Laman

Rabu, 16 November 2011

Dialah Istri Kesayanganku



Saat pertama kali dia datang sebagai ratu di rumahku, aku terkesan ketika memandangnya. Memang tidaklah terlalu cantik atau teramat istimewa, namun ada sesuatu yang begitu mengusikku. Berbeda, sangat berbeda, dia berbeda dengan perempuan kebanyakan.

Matanya tidaklah lentik, namun sangat memancarkan keteduhan. Tampilannya pun biasa, bukan penuh permak atau berlapis bedak. Sangat natural ketika dilihat. Tapi sekali lagi aku merasakan sebuah keanehan saat bersama perempuan ini. Dia yang selalu menggandeng kesejukan hati dalam setiap aku mengingatnya. Keharuman damai yang akan terasa tersebar dalam lingkungan yang melingkupinya. Terutama kepadaku.

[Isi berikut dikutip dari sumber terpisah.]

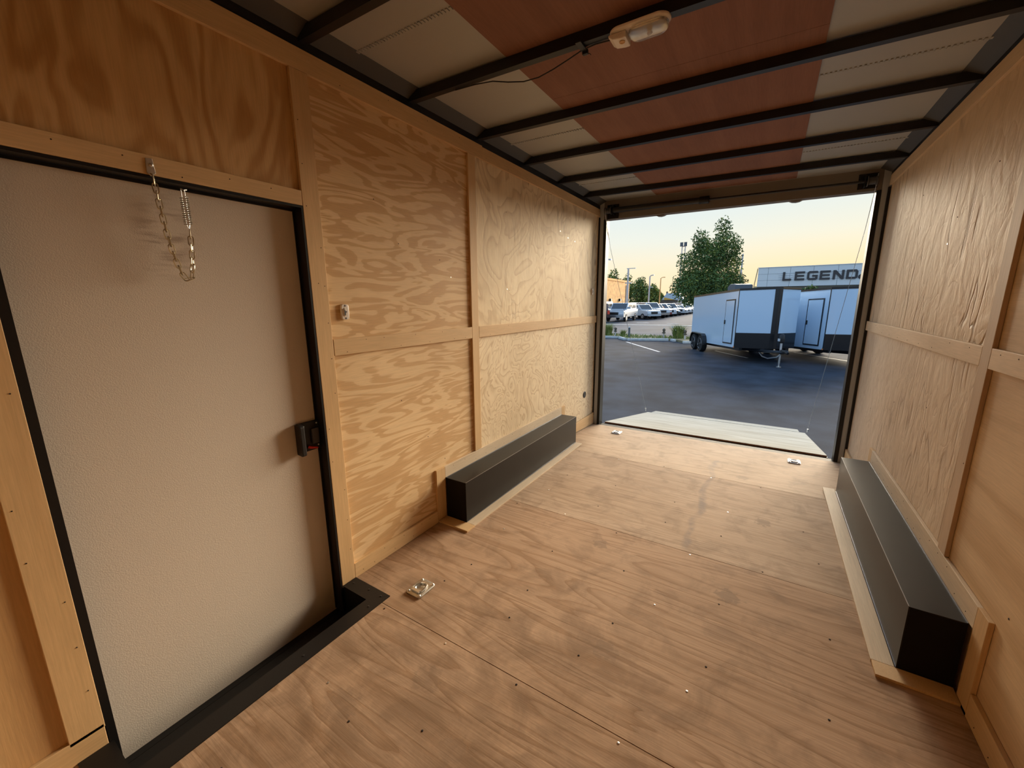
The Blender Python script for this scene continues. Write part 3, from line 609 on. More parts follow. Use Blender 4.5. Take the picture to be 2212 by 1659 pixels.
# ------------------------------------------------------------------ door chain with spring
ch = empty('door_chain', (.012, -4.11, 1.90), label='zinc check chain with coil spring hanging over the side door', cat='chain')
def cl(*p): return (p[0]-.012, p[1]+4.11, p[2]-1.90)
MB().prism([(-.012, .022), (.006, .024), (.010, -.020), (-.004, -.032), (-.014, -.022)], lambda p, a: cl(a, -4.108+p[0], 1.902+p[1]), .0006, .004).build('bracket', 'zinc_dull', ch, .001)
MB().lathe([(.006, 0), (.006, .003), (.002, .005)], 10, Matrix.Translation(cl(.0041, -4.108, 1.905)) @ Matrix.Rotation(math.pi/2, 4, 'Y')).build('screw', 'zinc', ch)
MB().tube([cl(.005, -4.112, 1.878), cl(.016, -4.112, 1.872), cl(.018, -4.112, 1.862)], .003, 8).build('hook', 'brass_zinc', ch, smooth=True)
pth = [Vector(p) for p in [(.016, -4.112, 1.868), (.016, -4.108, 1.80), (.014, -4.100, 1.70), (.010, -4.088, 1.62), (.006, -4.073, 1.565), (.003, -4.056, 1.540), (.002, -4.044, 1.552), (.002, -4.036, 1.60), (.0, -4.030, 1.66), (-.002, -4.027, 1.715)]]
dens = []
for i in range(len(pth)-1):
    for k in range(20): dens.append(pth[i].lerp(pth[i+1], k/20))
dens.append(pth[-1]); acc = [0]
for i in range(1, len(dens)): acc.append(acc[-1]+(dens[i]-dens[i-1]).length)
def along_(s):
    for i in range(1, len(acc)):
        if acc[i] >= s: return dens[i-1].lerp(dens[i], (s-acc[i-1])/max(1e-9, acc[i]-acc[i-1]))
    return dens[-1]
NL = 22; ll = acc[-1]/NL
half = ll*.5+.0045; wid = .0075
ov = [(0, wid*math.cos(a), (half-wid)*(1 if math.sin(a) >= 0 else -1)+wid*math.sin(a)) for a in [2*math.pi*(i+.5)/14 for i in range(14)]]
link0 = MB().tube(ov, .0019, 6, closed=True).build('link', 'brass_zinc', ch, smooth=True)
for i in range(NL):
    a, b2 = along_(i*ll), along_((i+1)*ll); mid = (a+b2)/2; d = (b2-a).normalized()
    q = d.to_track_quat('Z', 'Y').to_matrix().to_4x4() @ Matrix.Rotation(math.radians(35 if i % 2 else 115), 4, 'Z')
    o = link0 if i == 0 else inst(link0, ch, (0, 0, 0))
    o.matrix_basis = Matrix.Translation(Vector(cl(*mid))) @ q
sp_ = MB(); pts = []
for i in range(13*12+1):
    a = 2*math.pi*i/12; t = i/(13*12); pts.append(cl(-.004+.0115*math.cos(a), -4.0275+.0115*math.sin(a), 1.825-.092*t))
sp_.tube(pts, .0017, 5).build('coil_spring', 'zinc_dull', ch, smooth=True)
for dy in (-.005, .005): MB().tube([cl(-.008, -4.0275+dy, 1.848), cl(-.006, -4.0275+dy, 1.74), cl(-.006, -4.0275+dy*.3, 1.722)], .0014, 6).build('draw_rod', 'zinc', ch, smooth=True)
MB().tube([cl(-.002, -4.035, 1.850), cl(.002, -4.028, 1.846), cl(-.002, -4.018, 1.850)], .0025, 6).build('eye', 'zinc_dull', ch, smooth=True)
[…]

Alunan kalimatnya tidak terlalu banyak menggambarkan kata, hanya sesaat, namun penuh makna. Mengajak siapa saja yang mendengarnya berpikir dan merenung. Sama sekali tiada kalimat tersia- tersia tanpa berkah. Tiada kekasaran apalagi cacian yang menghapus elegannya seorang wanita.

Aku memperhatikan, saat dia berjalan, dan saat dia bekerja, dzikrullah selalu terlantun mengiringi langkah kakinya. Perumpamaan tapak kaki yang penuh dengan bekas bunga, meninggalkan keharuman bagi detik- detik yang berlalu dengan penuh kedamaian. Semua  terasa sangat indah bagi pasang mata yang menyaksikan.
Aku memperhatikan, saat dia sedih ataupun bahagia, yang terjadi hanya sekedarnya. Tidak terlalu dia larut dalam pada keduanya.

Akupun juga memperhatikan, saat terdalam baginya adalah ketika terbenam kepalanya dalam sujud dan kedekatan yang sangat dengan sang maha Rahman. Tiada waktu ataupun celah yang dapat mengusiknya karena keindahan kedekatan hubungan dengan sang maha Pencipta. Aroma kedamaian ini pula yang akhirnya disebarkanya ke seluruh bagian rumah.

Siapa yang dapat menandingi kesantunannya dalam menghormati aku, lihatlah betapa ketundukan melingkupi ruang batin dan raganya. Sampai- sampai aku mulai sungkan untuk lebih memerintahnya ini dan itu.

Ingin rasanya marah kepadanya, saat dia menerima nafkah dariku yang seadanya, malah dengan sebuah kebanggaan dan kesyukuran yang sangat. Tak ada, tak ada sama sekali tuntutan atas sebuah ego duniawi, yang ada malah semangat yang diberikannya kepadaku hari demi hari demi sebuah tanggung jawabku sebagai kepala keluarga. Ketabahannya mendampingiku, merupakan sebuah cambuk yang membuat aku semakin malu saat aku tak dapat lebih membahagiakannya.

Dialah perhiasan paling berharga, ratu tercantik yang membuat biadadari cemburu kepadanya. Tanpanya rumahku seakan tiada lagi berharga. Dia mendidik anak-anakku dengan baik dan membimbing adab dengan baik pula.
Mungkin aku dapat menyebut diriku sebagai lelaki yang begitu sangat beruntung di dunia. Ya, apalagi kebutuhan seorang suami yang lebih besar dari pada pengertian, penghargaan dan kesabaran pendamping belahan jiwanya.

 Dan tiada kesedihan yang lebih besar bagi para suami selain akhlak buruk, dan hilangnya penghargaan serta ribetnya tuntutan dari istrinya.

Ah, rasanya ingin aku umumkan kepada dunia bahwa aku merasa telah sangat lengkap dan begitu bahagiasebagai lelaki. Akan aku jaga baik- baik wanita bidadari surgaku ini. Karena Dialah istri kesayanganku.